Kierowca zasłabł za kierownicą
Kierowca zasłabł w trakcie prowadzenia pojazdu w środę 19 października. Zdarzenie miało miejsce na jednym z osiedli w Bełchatowie ok. godziny 10:00. Audi, którym kierował mężczyzna, zatrzymało się na samym środku drogi, w pobliżu skrzyżowania na ul. Edwardów.
Kierowca miał szczęście.
Mimo że zdarzenie miało miejsce na jednej z ruchliwych bełchatowskich ulic, nie doszło do kolizji. Mężczyzna został bezpiecznie odwieziony do szpitala po tym, jak inni uczestnicy ruchu drogowego wezwali służby porządkowe. Oprócz pogotowia na miejscu stawiła się też policja i straż pożarna. Samochód został zabezpieczony przez policję.
Oczy szeroko otwarte
Tym razem obeszło się bez poszkodowania innych kierowców, ale nie zawsze ma się takie szczęście. Co roku w Polsce ginie ponad 2800 uczestników ruchu drogowego, a łączna liczba wypadków drogowych przekracza 30 tys. Możemy uważać się za dobrych kierowców, ale nie zawsze potrafimy przewidzieć, co wydarzy się na drodze. Ostrożność przede wszystkim.
Czy da się zapobiec zasłabnięciu na drodze?

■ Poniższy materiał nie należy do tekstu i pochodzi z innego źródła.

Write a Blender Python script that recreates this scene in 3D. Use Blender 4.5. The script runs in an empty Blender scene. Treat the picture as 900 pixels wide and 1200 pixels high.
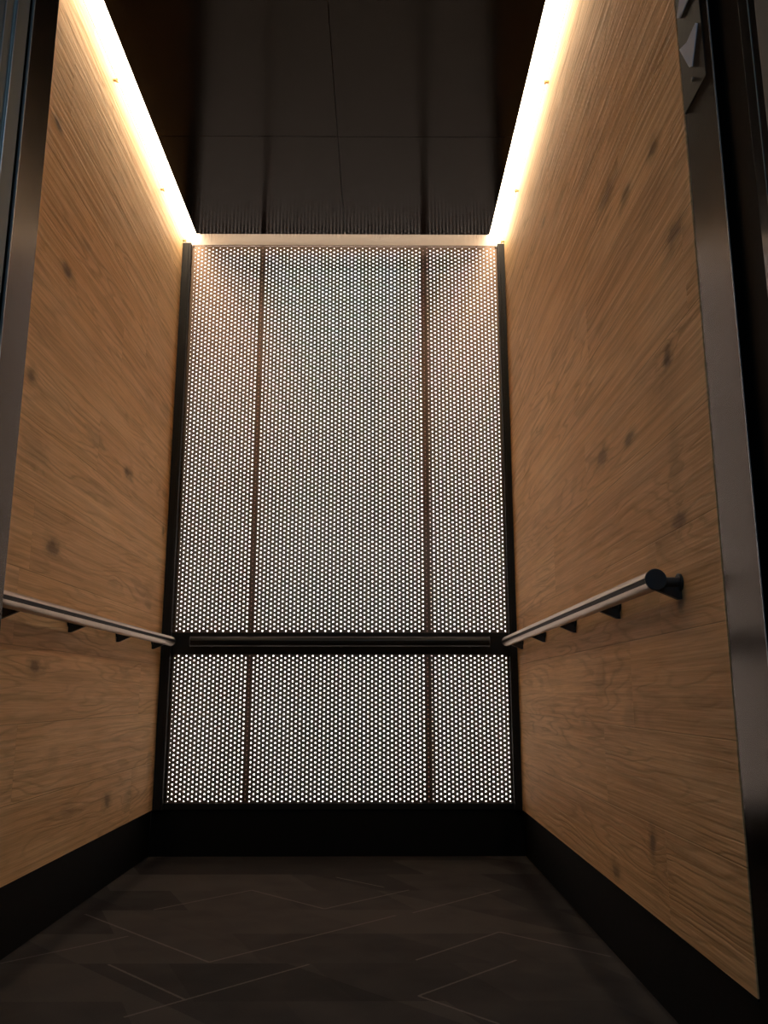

Czy da się zapobiec zasłabnięciu na drodze? Zasłabnięciu pewnie nie, ale wygląda na to, że da się zapobiec jego tragicznym skutkom. Kilka lat temu opracowano system znany jako „Emergency Assist”. Kierowcy takich aut jak Škoda Superb albo Audi A3 mogą się o tym przekonać. Co się stanie, gdy przytrafi im się zasłabnięcie na drodze? Gdy system ten wykryje bierność ze strony kierującego, zaczyna wydawać coraz głośniejsze dźwięki. Kiedy to nie pomaga, następuje automatyczne przejęcie kontroli nad pojazdem. Efektem jest całkowite zatrzymanie pojazdu, bez względu na to, czy znajduje się on na autostradzie, czy przejeżdża przez skrzyżowanie. Nie jest to idealne rozwiązanie, ale na pewno lepiej zatrzymać się na środku drogi niż na środku drzewa.